The NRA Eddie Eagle program the school board is considering for elementary school students teaches them what to do if they encounter a firearm. (Stop! Don’t touch. Run away. Tell a grown-up.) Keene noted in a Facebook post that Virginia code 22.1-204.1, Firearm safety education program, which specifies what topics elementary school firearm-safety programs must teach when instituted, specifically includes the Eddie Eagle safety rules.

“The Eddie Eagle program has been helping schools teach firearm accident prevention for over 30 years, and we are thrilled to possibly be able to help the children of Culpepper County learn Eddie’s safety message and help keep them safe,” said Eric Lipp, the NRA’s community outreach national manager. “The Eddie Eagle program has one mission, and that’s helping children stay safe, which we hope all elementary schools can support.”

The Eddie Eagle GunSafe program was recognized in the Journal of Emergency Nursing Online as the best of the 80 gun-accident prevention programs they evaluated in 2001. It has also been honored or endorsed by such groups as the National Sheriffs’ Association, the U.S. Department of Justice Office of Juvenile Justice and Delinquency Prevention and the Association of American Educators.

Volunteer instructors with the Virginia Department of Game and Inland Fisheries will conduct Culpeper County’s approved firearm- and hunter-safety-education program, which will likely be offered after school hours starting next Fall.
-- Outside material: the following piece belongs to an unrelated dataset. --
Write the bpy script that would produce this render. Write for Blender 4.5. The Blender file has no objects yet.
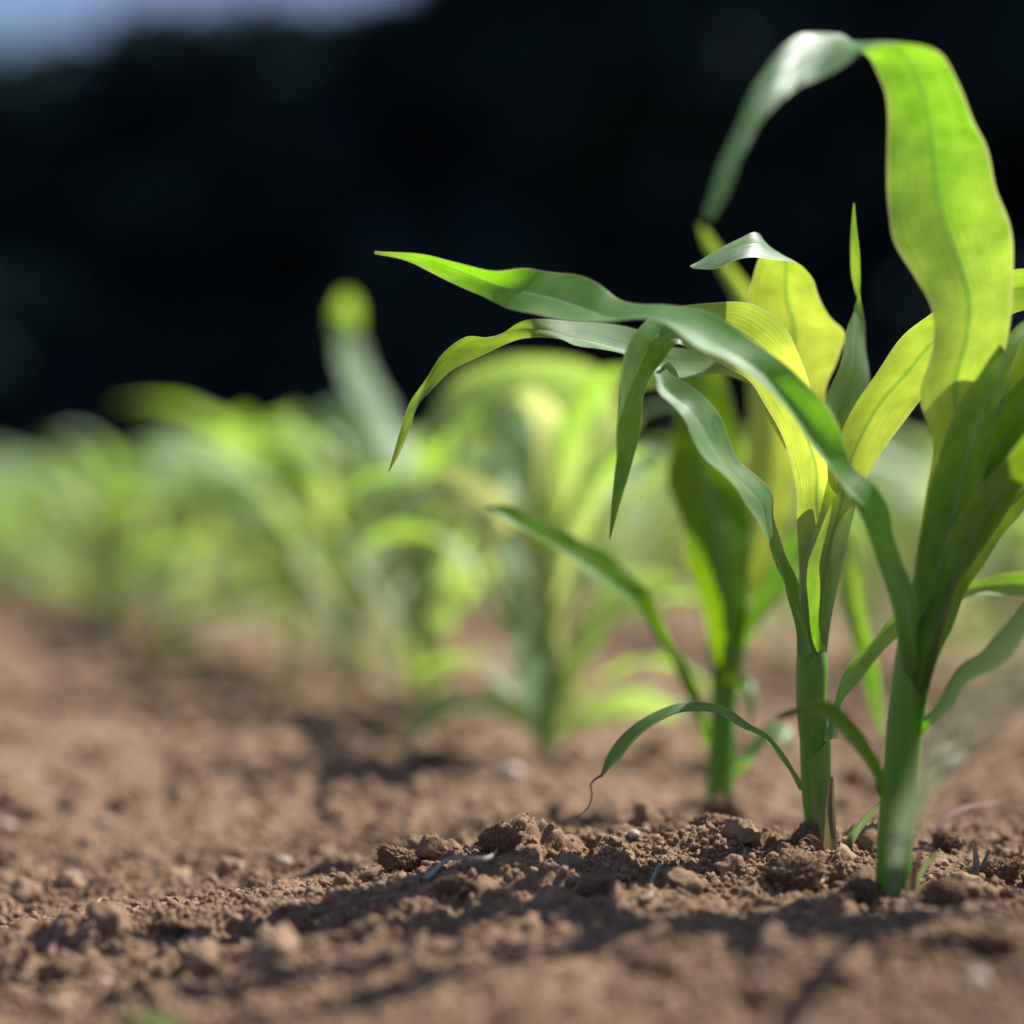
import bpy, math, random
import numpy as np
from mathutils import Vector, Matrix
random.seed(7); RNG = np.random.default_rng(7)
S = bpy.context.scene
COL = S.collection
R = math.radians

# ------------------------------------------------------------------ camera constants
CAM_H = 0.189          # camera height above the soil, metres
FPX = 1024*50/24       # focal length in pixels (50 mm lens, 24 mm square frame)
def W(px, py, d):
    """the point d metres in front of the camera that the photograph shows at pixel px, py"""
    return np.array([(px-512)/FPX*d, d, CAM_H-(py-512)/FPX*d])

# ------------------------------------------------------------------ object helpers
def tag(o, label=None, cat=None, group=None, kind=None):
    if label: o['label'] = label
    if cat: o['category'] = cat
    if group: o['group'] = group
    if kind: o['kind'] = kind
    return o
def empty(name, loc=(0, 0, 0)):
    o = bpy.data.objects.new(name, None); COL.objects.link(o)
    o.location = loc; o.empty_display_size = 0.02
    return o
def link(name, me, mat=None, parent=None, loc=None):
    o = bpy.data.objects.new(name, me); COL.objects.link(o)
    if mat and not me.materials: me.materials.append(mat)
    if parent:
        o.parent = parent
    if loc is not None: o.location = loc
    return o
def mesh_np(name, V, F, smooth=True, uv=None, attrs=None):
    """mesh from numpy verts and an (n, 3) or (n, 4) face array; uv per vertex; attrs = {name: per-vertex floats}"""
    V = np.asarray(V, dtype=np.float32); F = np.asarray(F, dtype=np.int32)
    me = bpy.data.meshes.new(name)
    n, k = F.shape
    me.vertices.add(len(V)); me.vertices.foreach_set('co', V.ravel())
    me.loops.add(n*k); me.loops.foreach_set('vertex_index', F.ravel())
    me.polygons.add(n)
    me.polygons.foreach_set('loop_start', np.arange(n, dtype=np.int32)*k)
    me.polygons.foreach_set('use_smooth', np.full(n, smooth))
    if uv is not None:
        l = me.uv_layers.new(name='UVMap')
        l.data.foreach_set('uv', np.asarray(uv, dtype=np.float32)[F.ravel()].ravel())
    for a, val in (attrs or {}).items():
        at = me.attributes.new(a, 'FLOAT', 'POINT')
        at.data.foreach_set('value', np.asarray(val, dtype=np.float32))
    me.update(); me.validate()
    return me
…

Culpeper County is located 60 miles southwest of Washington, D.C. and has an estimated population of 52,000. The county became a Second Amendment sanctuary on Dec. 3, 2019 (there are now 91 such counties of 95 in Virginia). The county’s sheriff, Scott Jenkins, also made national news when he said he would deputize “thousands” of law-abiding gun owners to protect their Second Amendment rights from the slew of gun-control legislation newly elected Democrats had proposed in Virginia.